Friday, February 27, 2015

What is Light Rail Transit?




Almost all transit built in the United States since 1980 has been ‘light rail transit’ (LRT)--but ‘light rail’ is a regulatory classification for a vehicle, not a type of transit. The term ‘light rail transit’ covers a wide range of types of propulsion, guideway, and operating characteristics. A clearer articulation of the characteristics of different light rail systems would help to better determine the relationship between transit investment and associated outcomes.

The US is slowly emerging from a transit Dark Age. The combination of subsidized competition and public dis-investment effectively expurgated most urban passenger rail systems from existence. It is necessary to re-invent, or rediscover, the constitutive elements of effect transit systems. Historically, there have been many different types of rail transit systems, but they fall into a small number of distinct types, which might be called suburban railways, street railways, rapid transit systems, and tram-trains.

Suburban railways link major cities to suburban locations distant from the central city. They linked independent towns to a nearby major city. Suburban railways are characterized by high speeds and a very limited number of stops, and characteristically bypassed the outer edges of an urbanized area to reach a central location. The require exclusive guide-way, but their relatively infrequent operation (hourly) means that this requirement can be met through temporary physical separation (crossing gates) rather than the full cost of grade separation.

Street railways develop from the horse-cart service. Initially steam powered, the nuisance presented by the smoke and cinders meant that almost all systems were eventually electrified. Acting more as labor-saving devices, they acted as a ‘pedestrian extender’, rarely traveling much faster than a running man, and stopping frequently. In Europe, the modern implementation is known as a ‘Tram’; in America, as a ‘Streetcar’.

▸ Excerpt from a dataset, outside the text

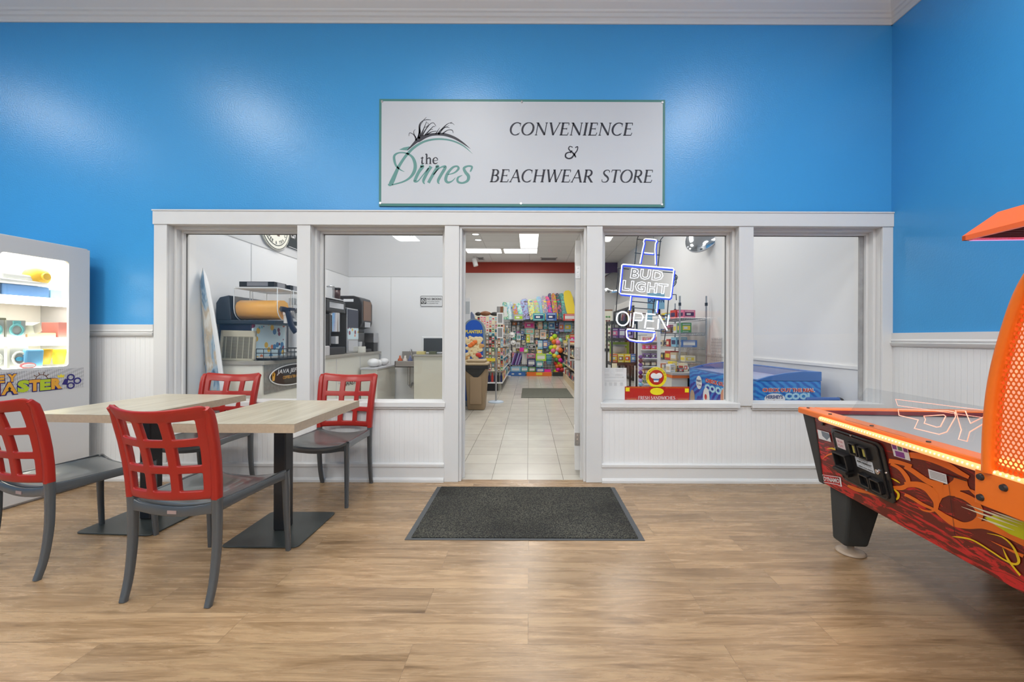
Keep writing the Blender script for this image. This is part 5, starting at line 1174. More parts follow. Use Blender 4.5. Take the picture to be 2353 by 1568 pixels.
o = MB().box((-.08, -.10, 0), (.08, .10, .16)).build('napkin_dispenser', M_steel, bevel=.01); o.location = (-2.56, 6.78, CT + .14); tag(o, 'silver napkin dispenser at the far end of the drink counter', 'dispenser')
o = MB().box((-.07, -.09, 0), (.07, .09, .135)).build('napkin_stand', M_blackm, bevel=.004); o.location = (-2.56, 6.78, CT + .002); tag(o, 'dark block stand carrying the silver napkin dispenser', 'stand')
o = MB().box((-.07, -.05, 0), (.07, .05, .09)).build('sugar_box', M_beige, bevel=.004); o.location = (-2.52, 6.22, CT); tag(o, 'small beige sugar box in front of the tall black coffee machine', 'box')
o = MB().box((-.09, -.1, 0), (.09, .1, .12)).ball((0, 0, .15), .07, 6, sc=(1, 1.1, .6)).build('cup_lid_bin', mat('lid_grey', rgb(190, 188, 190), .4), bevel=.01); o.location = (-2.53, 5.02, CT); tag(o, 'white bin heaped with cup lids at the left edge of the second window', 'bin')
# low cabinet with bagged cups
lc = thing('low_cabinet', 'low grey cabinet in front of the drink counter end', 'cabinet', (0, 0, 0)); MB().box((-2.435, 6.05, 0), (-2.20, 6.86, .74)).build('cabinet_body', M_beige, lc, bevel=.004); MB().box((-2.437, 6.03, .74), (-2.18, 6.88, .765)).build('cabinet_top', M_cfit, lc, bevel=.003)
for i, (x, y, r) in enumerate(((-2.31, 6.2, .085), (-2.31, 6.36, .07), (-2.30, 6.62, .075))):
    o = MB().ball((0, 0, r * .75), r, 10, sc=(1, 1.25, .75)).build('plastic_bag', mat('white_bag', (.82, .82, .82, 1), .35)); o.location = (x, y, .768); tag(o, ('fat white plastic bag nearest us on the low cabinet', 'small white plastic bag in the middle of the low cabinet top', 'white plastic bag farthest back on the low cabinet')[i], 'bag', 'white bags on the low cabinet')
# sink
sk = thing('hand_sink', 'small wall sink with steel tap beside the beige cabinet', 'sink', (-1.93, 6.72, 0))
b = MB(); b.box((-.17, -.2, .74), (.17, .2, .76)); b.box((-.17, -.2, .74), (-.15, .2, .84)); b.box((.15, -.2, .74), (.17, .2, .84)); b.box((-.17, -.2, .74), (.17, -.18, .84)); b.box((-.17, .18, .74), (.17, .2, .98)); b.build('basin', mat('sink_grey', rgb(150, 146, 140), .35), sk, bevel=.006)
b = MB(); b.tube(cr([(0, .15, .84), (0, .15, .98), (0, .10, 1.02), (0, .04, .98)], 4), .01, 8); b.build('tap', M_chrome, sk)
b = MB(); b.cyl((0, 0, .45), (0, 0, .74), .02); b.tube([(0, 0, .45), (0, .1, .40), (0, .2, .45)], .018, 8); b.cyl((.05, .12, .03), (.05, .12, .7), .01); b.build('drain_pipe', M_steel, sk)
for i, (x, c_, lab) in enumerate(((-2.03, rgb(190, 90, 50), 'orange soap bottle on the small sink'), (-1.95, rgb(215, 205, 195), 'white soap bottle on the small sink'), (-1.87, rgb(90, 100, 140), 'blue soap bottle on the small sink'))):
    o = MB().lathe([(.001, 0), (.035, 0), (.035, .10), (.015, .13), (.015, .16), (.001, .16)], n=14).build('soap_bottle', mat('soap%d' % i, c_, .4)); o.location = (x, 6.57, .762); tag(o, lab, 'bottle', 'bottles on the small sink')
bc = thing('beige_cabinet', 'plain beige cabinet with brown top under the microwave', 'cabinet', (0, 0, 0)); MB().box((-1.655, 6.0, 0), (-1.12, 6.90, .935)).build('cabinet_body', mat('cabinet_cream', rgb(205, 200, 182), .45), bc, bevel=.004); MB().box((-1.67, 5.98, .935), (-1.11, 6.91, .962)).build('cabinet_top', M_ctop, bc, bevel=.003)
mw = thing('microwave', 'white microwave oven with dark window on the beige cabinet', 'microwave', (-1.39, 6.35, .962))
b = MB(); b.box((-.20, -.17, .01), (.27, .2, .26)); b.build('oven_case', M_wplastic, mw, bevel=.006); b = MB(); b.box((-.17, -.176, .035), (.13, -.17, .235)); b.build('oven_window', mat('dark_oven_glass', rgb(40, 52, 60), .15), mw); b = MB(); b.box((.15, -.176, .03), (.26, -.17, .24)); b.build('control_panel', M_cfit, mw)
for i, (x, c_, w_, lab) in enumerate(((-1.57, rgb(200, 185, 120), .06, 'pale yellow sachet box on the beige cabinet, left of the microwave'), (-1.48, rgb(80, 85, 60), .05, 'dark green sachet box at the front of the beige cabinet'))):
    o = MB().box((-w_, -.04, 0), (w_, .04, .045)).build('sachet_box', mat('sachet%d' % i, c_, .5), bevel=.003); o.location = (x + i * .08, 6.08, .962); tag(o, lab, 'box')
ns = thing('no_smoking_sign', 'white no smoking sign on the back wall of the drink corner', 'sign', (-1.62, YN - .004, 1.81))
b = MB(); b.box((-.19, -.003, -.095), (.19, .004, .095)); b.build('sign_plate', mat('sign_grey', rgb(222, 222, 222), .4), ns, bevel=.002)
b = MB(); fp = lambda u, v: (u, -.0045, v); fp2 = lambda u, v: (u, -.0055, v)
brush(b, [(x, z, .007) for x, z in rrect(-.18, -.085, .18, .085, .015, 3)], fp, 0, 1, True); poly(b, [(-.175, -.045), (-.085, -.045), (-.085, .055), (-.175, .055)], fp)
text(b, 'NO SMOKING', (-.07, .02, .165, .055), fp, 0, off=.03); text(b, 'INCLUDING VAPING', (-.07, -.012, .13, .006), fp, 0); text(b, 'E-CIGARETTES', (-.07, -.045, .11, -.027), fp, 0)
brush(b, [(-.13 + .035 * cos(a * pi / 8), .005 + .035 * sin(a * pi / 8), .008) for a in range(16)], fp2, 1, 1, True); brush(b, [(-.155, .03, .008), (-.105, -.02, .008)], fp2, 1, 1); brush(b, [(-.155, .0, .01), (-.11, .008, .01)], fp2, 1, 1)
b.build('sign_print', [mat('near_black', (.04, .04, .04, 1), .5), M_wplastic], ns)
# ================================================================= window stickers : neon, papers, sandwich sign
NYY = 3.745
def n7(u, v, d=0): X, Z = px(1400 + u / 5.805, 530 + v / 5.805, NYY); return Vector((X, NYY + d, Z))
M_neon = mat('neon_white', (1, 1, 1, 1), .5, emit=(.78, .84, 1, 1), es=1.35)
M_neonb = mat('neon_blue_glow', (.02, .04, .5, 1), .4, emit=(.03, .07, .70, 1), es=.9)  # blue glow cast by the tubes, put into the offset backing as emission
ne = thing('neon_sign', 'tilted neon beer sign with OPEN lettering, hanging in the window right of the door', 'neon sign', (0, 0, 0))
b = MB()
for pts in ([(398, 45), (375, 100), (345, 440)], [(722, 70), (690, 110), (655, 470)], [(118, 780), (95, 1070), (72, 1290)], [(800, 900), (770, 1290), (735, 1530)], [(20 + 90, 490), (270, 505)], [(720, 540), (850, 550)],
            [(370, 103), (700, 133)], [(345, 287), (680, 316)], [(285, 935), (610, 965)], [(285, 1020), (590, 1045)], [(95, 1070), (790, 1130)], [(285, 880), (270, 1290)], [(610, 880), (590, 1100)], [(72, 1290), (770, 1340)], [(100, 780), (130, 500)], [(830, 845), (900, 845), (905, 920)]):
    b.tube([n7(u, v, .022) for u, v in pts], .0045, 6)
b.build('wire_frame', M_blackm, ne)
b = MB(); strokes = [[(405, 432), (420, 350), (440, 250), (460, 165), (452, 140), (462, 112), (480, 105), (590, 112), (620, 120), (628, 140), (612, 165), (605, 250), (610, 350), (612, 445)], [(462, 292), (585, 302)],
    [(285, 870), (265, 1055)], [(640, 930), (628, 1085)]]
for s_ in strokes: b.tube([n7(u, v) for u, v in s_], .0050, 8)
rr_ = [(180, 445), (845, 498), (858, 515), (815, 880), (800, 893), (150, 838), (130, 820), (165, 455)]; b.tube([n7(u, v) for u, v in rr_], .0050, 8, closed=True)
b.tube([n7(u, v) for u, v in [(605, 1340), (240, 1312), (228, 1340), (235, 1420), (270, 1450), (360, 1470), (480, 1475), (560, 1460), (590, 1420), (600, 1365)]], .0062, 8)
b.build('neon_tube', M_neon, ne)
b = MB()
for s_ in strokes: b.tube([n7(u + 14, v + 6, .012) for u, v in s_], .0095, 6)
b.tube([n7(u + 15, v + 17, .012) for u, v in rr_], .0085, 6, closed=True)
b.tube([n7(u + 12, v + 14, .012) for u, v in [(605, 1340), (240, 1312), (228, 1340), (235, 1420), (270, 1450), (360, 1470), (480, 1475), (560, 1460), (590, 1420), (600, 1365)]], .009, 6)
b.build('neon_backing_glow', M_neonb, ne)
PN = Vector((0, 1, 0))
def tilt(o, ex, ey):
    return lambda u, v: n7(o[0] + ex[0] * u + ey[0] * v, o[1] + ex[1] * u + ey[1] * v, -.006)
def quadp(bl, brr_, tl_): return tilt(bl, (brr_[0] - bl[0], brr_[1] - bl[1]), (tl_[0] - bl[0], tl_[1] - bl[1]))
b = MB()
def ntext(s, bl, brr_, tl_, off):
    pl = quadp(bl, brr_, tl_)
    text(b, s, (0, 0, 1, 1), pl, 0, fill=False, bev=.022, off=off, sp=1.14)
    return pl
PNk = PN; PN = Vector((0, .04, 0))
ntext('BUD', (270, 635), (705, 672), (290, 497), .03); ntext('LIGHT', (165, 797), (770, 850), (180, 655), .03)
PN = PNk
b.build('neon_lettering', M_neon, ne)
b = MB()
ov = [(178 + 82 * cos(a * pi / 12), 1172 + 92 * sin(a * pi / 12)) for a in range(24)]; b.tube([n7(u, v, -.004) for u, v in ov], .0062, 8, closed=True)
for s_ in ([(312, 1290), (330, 1090)], [(335, 1090), (430, 1105), (450, 1150), (430, 1195), (340, 1195)], [(470, 1300), (500, 1095)], [(515, 1108), (612, 1115)], [(500, 1195), (590, 1203)], [(495, 1300), (595, 1305)], [(645, 1310), (655, 1175)], [(660, 1120), (770, 1325)], [(770, 1265), (790, 1125)], [(285, 1100), (275, 1275)]):
    b.tube([n7(u, v, -.004) for u, v in s_], .0062 if s_[0] != (285, 1100) else .003, 8)
b.build('neon_open_lettering', M_neon, ne)
b = MB()
random.seed(3)
for i in range(7): 
    a = [(865, 540), (890 + random.uniform(-10, 45), 600), (875 + random.uniform(-5, 50), 680), (850, 760)]
    b.tube([n7(p[0], p[1], .03 + .004 * i) for p in cr([(x, y, 0) for x, y in a], 4)], .0025, 5)
b.tube([n7(u, v, .02) for u, v in [(585, 25), (595, 105)]], .0015, 4); b.tube([n7(398, 45, .02), (px(1472, 0, NYY)[0], YB + .002, 2.26)], .0015, 4); b.tube([n7(722, 70, .02), (px(1522, 0, NYY)[0], YB + .002, 2.26)], .0015, 4)
b.build('power_cord', M_blackm, ne)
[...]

Rapid Transit systems represent yielding to necessity. In locations where cost or difficulty of obtaining sufficient surface right of way (viz: London, NYC, Chicago) underground or elevated construction was necessary. Full grade eliminates the need for sudden stops, making much higher speeds possible. The lack of cross-traffic also makes much higher headways possible, so that it is possible to run a very large number of trains on the same section of track. A bare handful of metropolitan areas have been able to fund the construction of new rapid transit corridors.

Tram-trains operate as railways outside of cities, but as street railways within them. Adapted from the ‘City-Rail’ system in Karlsruhe, Germany, it represents the revival of a historical form of American transit, the ‘Inter-urban’. Inter-urban’s were passenger rail lines running along freight railway right of way between cities, but on city streets within the city. They represent an effort to reduce the friction of transportation, by obviating the need for a mode-switch from train to tram at the edge of the dense, pedestrian oriented central core.


Every implementation of mass transit system represents a trade-off between cost, speed, and access. Evidence suggests that the trade-offs are not entirely granular, but rather represent a series of ‘market niches’ or functional classes of transit. The same classes of transit emerge independently, repeatedly, in different locations, at different times. Analyzing the characteristics of light rail determines that there are ‘functional classes’ of LRT, with different service characteristics, which resemble the service characteristics of historic transit modes.